Dans sa déclaration du 20 avril portant sur la critique sur l’ordonnance n°23/013 du 17 avril portant création de l’Agence de prévention et de lutte contre la corruption, le député national Delly Sesanga, après avoir démontré que cette structure était en réalité un « parquet extraordinaire » sous la tutelle de la présidence de la République en violation de la constitution, a demandé carrément au chef de l’Etat de « rapporter » cette ordonnance.
En revanche, le président de l’Envol opte plutôt pour le renforcement du pouvoir judiciaire dans la lutte générale contre la corruption. Ce fléau, à en croire Delly Sesanga, n’épargne aucune institution même la présidence de la République. Une raison de plus de ne pas mettre sous la tutelle du cabinet du président de la République une agence de lutte contre la corruption.
« La Présidence de la République n'échappe pas à la règle. Plusieurs scandales de corruption y trouvent le théâtre d'opération.

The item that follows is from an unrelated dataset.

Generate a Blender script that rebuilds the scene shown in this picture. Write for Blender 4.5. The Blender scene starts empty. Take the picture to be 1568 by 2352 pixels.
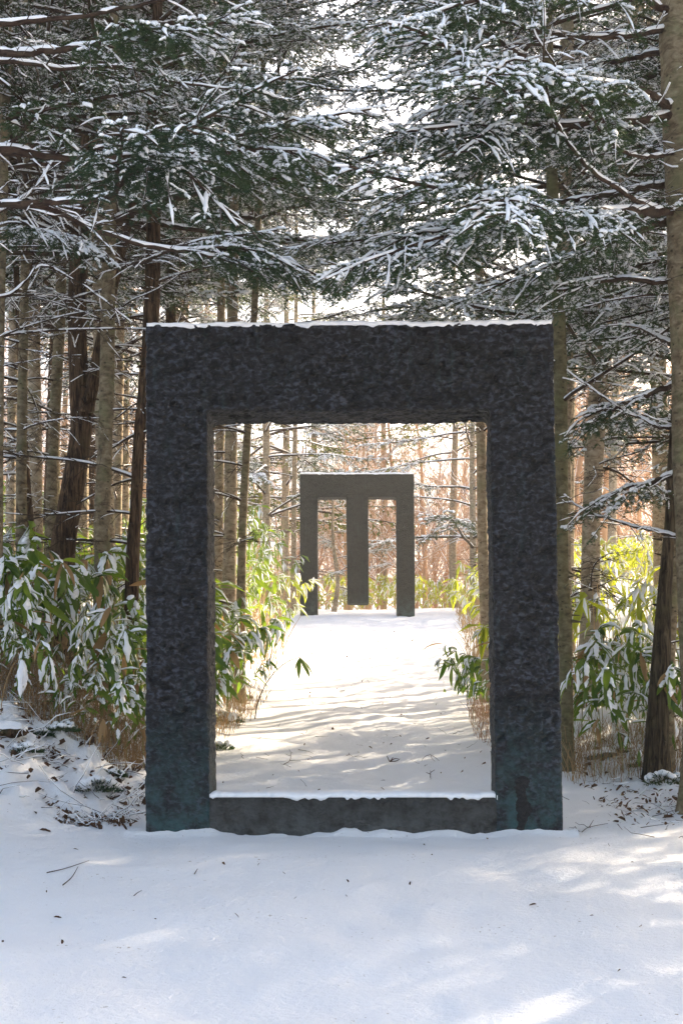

L'affaire des 32 millions USD de la SNEL en 2006, les obstructions récentes des enquêtes de l'Inspection générale des finances (IGF) par le Cabinet du Président de la République dans l'affaire dite des 15 millions USD sur la structure des prix des produits pétroliers (2019) ainsi que les affaires en cours d'instruction démontrent que la Présidence de la République est loin d'être le temple de la vertu, elle est comme toutes les autres institutions frappées par ce fléau », rappelle Delly Sesanga dans sa déclaration.
Dès lors, il suggère de tirer les leçons des expériences passées « pour définir une politique plus large, conforme à la constitution dans un cadre législatif exhaustif, cohérent et évolutif, au carrefour de tous les enjeux juridiques et techniques de la lutte contre la criminalité financière ».
C’est dans cet ordre d’idées qu’il propose 4 réformes majeures pour renforcer le pouvoir judiciaire dans la lutte contre la corruption, tout en sachant que la justice congolaise est elle-même rongée par la corruption.
Ainsi, il propose :
1. La première réforme consiste dans la spécialisation des magistrats dans la traque de la corruption et la criminalité économique et financière. L'option d'un parquet financier pourrait s'avérer lourde à déployer directement. Dans l'immédiat, je suis favorable, à la création au sein du parquet général de la République près la Cour de cassation, avec des relais dans les parquets généraux, d'un Pôle financier composé des magistrats spécialisés et dédiés à traquer cette délinquance subtile et complexe. Progressivement, avec l'expérience, ce pôle peut évoluer vers la constitution d'un parquet financier stricto sensu. A la spécialisation des magistrats, il y a lieu de joindre des experts recrutés et placés auprès d'eux, dans les conditions prévues par la loi, pour appuyer leur action.
2. La deuxième réforme concerne la modernisation des procédures de poursuite en les rendant plus rapides et dissuasives. II y a lieu d'envisager des mécanismes spécifiques d'enquête, de jugement jusqu'à l'exécution des peines prononcées. Les garanties juridictionnelles des justiciables conçues dans les matières spéciales telles que la procédure fiscale, douanière, la réglementation de change doivent être préservées. L'objectif de la lutte contre la corruption ne devrait pas devenir le prétexte à l'anéantissement des garanties conçues dans le cadre de l'amélioration du climat des affaires, sujet sur lequel il reste encore d'importants efforts à accomplir.
3. La troisième réforme concerne le spectre des Infractions visées dans la lutte contre la corruption. Notre loi pénale saisit-elle tous les comportements assimilables à la corruption et les sanctionne-t-elle justement ? A cet égard, il y a lieu d'examiner la situation des infractions de corruption, du trafic d'influence, du détournement des deniers publics et des organismes publics, de la fraude fiscale, à la réglementation de change, le blanchiment des capitaux ainsi que le recel de ces infractions.
4. La dernière réforme porte sur la création du statut de lanceur d'alerte et sa protection légale ainsi que du statut de repenti pour mieux assoir la dissuasion ainsi qu'une politique efficace de recouvrement et de récupération des actifs issus de la Corruption.
Delly Sesanga est député national de la circonscription de Luiza dans la province du Kasaï Central. Il est président de l'Envol, un parti politique de l'Opposition.